> Dataset content:
[START]

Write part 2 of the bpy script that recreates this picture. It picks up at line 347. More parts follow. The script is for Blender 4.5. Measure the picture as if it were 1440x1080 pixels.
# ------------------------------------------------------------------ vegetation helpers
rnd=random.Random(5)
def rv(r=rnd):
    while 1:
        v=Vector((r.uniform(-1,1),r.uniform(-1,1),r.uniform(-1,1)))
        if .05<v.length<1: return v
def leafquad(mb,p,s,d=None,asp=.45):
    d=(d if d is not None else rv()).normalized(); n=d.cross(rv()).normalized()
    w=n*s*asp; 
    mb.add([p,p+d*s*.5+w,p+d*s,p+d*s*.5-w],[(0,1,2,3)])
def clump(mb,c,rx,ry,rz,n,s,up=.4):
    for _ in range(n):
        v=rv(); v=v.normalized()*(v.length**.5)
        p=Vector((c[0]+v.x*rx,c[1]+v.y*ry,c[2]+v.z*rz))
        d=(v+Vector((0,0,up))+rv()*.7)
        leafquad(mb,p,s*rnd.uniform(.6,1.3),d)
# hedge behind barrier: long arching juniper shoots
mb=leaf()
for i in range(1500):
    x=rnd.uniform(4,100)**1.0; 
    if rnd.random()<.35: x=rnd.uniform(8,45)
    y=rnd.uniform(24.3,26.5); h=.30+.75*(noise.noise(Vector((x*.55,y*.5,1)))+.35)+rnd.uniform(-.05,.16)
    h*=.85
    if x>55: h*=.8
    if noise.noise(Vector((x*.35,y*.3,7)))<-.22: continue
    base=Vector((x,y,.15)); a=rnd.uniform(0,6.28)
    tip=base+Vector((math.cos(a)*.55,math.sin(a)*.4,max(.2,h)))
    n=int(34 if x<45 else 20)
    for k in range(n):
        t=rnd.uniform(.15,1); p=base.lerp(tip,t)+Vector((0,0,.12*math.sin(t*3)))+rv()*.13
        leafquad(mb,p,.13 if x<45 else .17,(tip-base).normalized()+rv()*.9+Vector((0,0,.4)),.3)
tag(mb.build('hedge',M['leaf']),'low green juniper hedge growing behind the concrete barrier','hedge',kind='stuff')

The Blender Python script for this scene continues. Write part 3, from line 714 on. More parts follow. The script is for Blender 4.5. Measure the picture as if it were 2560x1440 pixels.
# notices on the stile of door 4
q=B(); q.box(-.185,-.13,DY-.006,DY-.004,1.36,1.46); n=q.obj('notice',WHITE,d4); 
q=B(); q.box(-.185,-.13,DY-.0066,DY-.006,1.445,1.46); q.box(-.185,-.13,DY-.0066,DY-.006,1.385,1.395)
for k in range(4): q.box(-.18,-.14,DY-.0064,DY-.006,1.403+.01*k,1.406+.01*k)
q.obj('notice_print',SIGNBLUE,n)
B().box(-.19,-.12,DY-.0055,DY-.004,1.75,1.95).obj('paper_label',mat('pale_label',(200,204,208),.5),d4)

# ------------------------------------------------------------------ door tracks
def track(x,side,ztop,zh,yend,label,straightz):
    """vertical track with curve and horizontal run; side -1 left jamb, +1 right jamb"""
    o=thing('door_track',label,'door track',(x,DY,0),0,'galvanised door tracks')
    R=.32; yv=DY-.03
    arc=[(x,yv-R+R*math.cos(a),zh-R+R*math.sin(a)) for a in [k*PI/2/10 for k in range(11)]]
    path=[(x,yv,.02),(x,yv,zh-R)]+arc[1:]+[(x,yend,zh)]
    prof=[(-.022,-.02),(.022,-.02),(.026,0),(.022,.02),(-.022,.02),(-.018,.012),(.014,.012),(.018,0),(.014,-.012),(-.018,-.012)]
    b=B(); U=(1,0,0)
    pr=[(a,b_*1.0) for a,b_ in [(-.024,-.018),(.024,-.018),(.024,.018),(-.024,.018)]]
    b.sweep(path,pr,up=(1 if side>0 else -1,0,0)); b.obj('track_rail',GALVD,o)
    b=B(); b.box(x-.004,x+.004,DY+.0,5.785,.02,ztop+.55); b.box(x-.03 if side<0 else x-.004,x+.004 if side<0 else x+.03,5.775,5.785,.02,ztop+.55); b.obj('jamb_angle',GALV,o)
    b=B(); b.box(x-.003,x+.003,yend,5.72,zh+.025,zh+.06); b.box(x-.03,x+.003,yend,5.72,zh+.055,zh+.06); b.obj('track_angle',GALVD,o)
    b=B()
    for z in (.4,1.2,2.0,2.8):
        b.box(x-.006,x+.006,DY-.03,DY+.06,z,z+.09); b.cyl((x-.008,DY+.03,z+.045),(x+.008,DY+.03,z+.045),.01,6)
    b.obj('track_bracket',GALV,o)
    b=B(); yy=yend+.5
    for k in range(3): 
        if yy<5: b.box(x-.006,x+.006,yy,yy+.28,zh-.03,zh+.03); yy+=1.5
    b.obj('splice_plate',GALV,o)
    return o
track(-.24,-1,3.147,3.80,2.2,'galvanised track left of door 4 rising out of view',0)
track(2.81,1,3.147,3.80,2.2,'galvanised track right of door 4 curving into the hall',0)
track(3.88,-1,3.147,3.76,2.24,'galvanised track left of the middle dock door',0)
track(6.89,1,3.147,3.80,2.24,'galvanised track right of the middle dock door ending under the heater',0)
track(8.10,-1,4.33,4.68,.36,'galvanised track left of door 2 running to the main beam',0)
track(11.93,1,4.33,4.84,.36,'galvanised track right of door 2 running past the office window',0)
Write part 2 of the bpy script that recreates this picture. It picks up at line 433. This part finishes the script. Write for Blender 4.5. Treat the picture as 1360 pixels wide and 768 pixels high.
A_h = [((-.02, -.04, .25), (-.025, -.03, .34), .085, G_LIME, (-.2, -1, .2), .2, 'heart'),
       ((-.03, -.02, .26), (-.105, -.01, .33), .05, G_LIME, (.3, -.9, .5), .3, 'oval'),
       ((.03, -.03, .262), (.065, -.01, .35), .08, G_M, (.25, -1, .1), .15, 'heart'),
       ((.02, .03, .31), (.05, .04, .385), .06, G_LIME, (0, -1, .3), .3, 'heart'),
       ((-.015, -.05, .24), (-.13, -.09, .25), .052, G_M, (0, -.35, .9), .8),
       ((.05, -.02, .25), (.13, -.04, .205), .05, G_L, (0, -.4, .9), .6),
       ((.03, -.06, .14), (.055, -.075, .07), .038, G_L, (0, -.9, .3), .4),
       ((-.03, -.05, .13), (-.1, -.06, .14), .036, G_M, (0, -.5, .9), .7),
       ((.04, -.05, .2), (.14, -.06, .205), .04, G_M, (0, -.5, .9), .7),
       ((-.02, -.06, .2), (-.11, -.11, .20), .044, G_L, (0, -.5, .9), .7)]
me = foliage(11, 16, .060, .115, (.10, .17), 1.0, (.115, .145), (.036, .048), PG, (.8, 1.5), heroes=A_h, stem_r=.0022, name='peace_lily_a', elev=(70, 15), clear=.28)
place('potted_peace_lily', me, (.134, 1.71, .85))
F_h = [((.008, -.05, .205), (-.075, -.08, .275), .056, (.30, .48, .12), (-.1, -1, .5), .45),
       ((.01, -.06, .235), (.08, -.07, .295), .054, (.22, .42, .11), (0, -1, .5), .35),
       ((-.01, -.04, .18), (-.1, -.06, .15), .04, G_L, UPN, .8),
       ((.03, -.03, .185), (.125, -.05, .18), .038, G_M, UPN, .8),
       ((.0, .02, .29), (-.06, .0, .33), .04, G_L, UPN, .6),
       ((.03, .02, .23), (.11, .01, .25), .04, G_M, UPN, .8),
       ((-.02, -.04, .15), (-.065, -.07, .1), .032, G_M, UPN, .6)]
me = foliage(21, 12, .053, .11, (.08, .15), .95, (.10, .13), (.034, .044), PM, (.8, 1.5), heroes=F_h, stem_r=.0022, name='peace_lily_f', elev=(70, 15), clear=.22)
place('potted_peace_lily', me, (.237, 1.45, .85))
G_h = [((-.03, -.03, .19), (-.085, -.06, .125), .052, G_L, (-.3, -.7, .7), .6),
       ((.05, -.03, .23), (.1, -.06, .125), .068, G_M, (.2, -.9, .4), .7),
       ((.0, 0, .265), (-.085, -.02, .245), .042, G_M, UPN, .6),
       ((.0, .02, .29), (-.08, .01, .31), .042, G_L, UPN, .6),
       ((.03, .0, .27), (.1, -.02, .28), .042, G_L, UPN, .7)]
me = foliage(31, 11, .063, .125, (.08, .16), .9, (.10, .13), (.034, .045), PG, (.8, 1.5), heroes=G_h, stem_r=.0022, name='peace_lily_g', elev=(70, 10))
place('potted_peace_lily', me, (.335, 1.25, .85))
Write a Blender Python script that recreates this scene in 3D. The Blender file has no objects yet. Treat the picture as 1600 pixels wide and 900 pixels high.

[END]

> Problem description: In the listing above, find each line with the word "picks" and copy it.

> Right answer:
Write part 2 of the bpy script that recreates this picture. It picks up at line 347. More parts follow. The script is for Blender 4.5. Measure the picture as if it were 1440x1080 pixels.
Write part 2 of the bpy script that recreates this picture. It picks up at line 433. This part finishes the script. Write for Blender 4.5. Treat the picture as 1360 pixels wide and 768 pixels high.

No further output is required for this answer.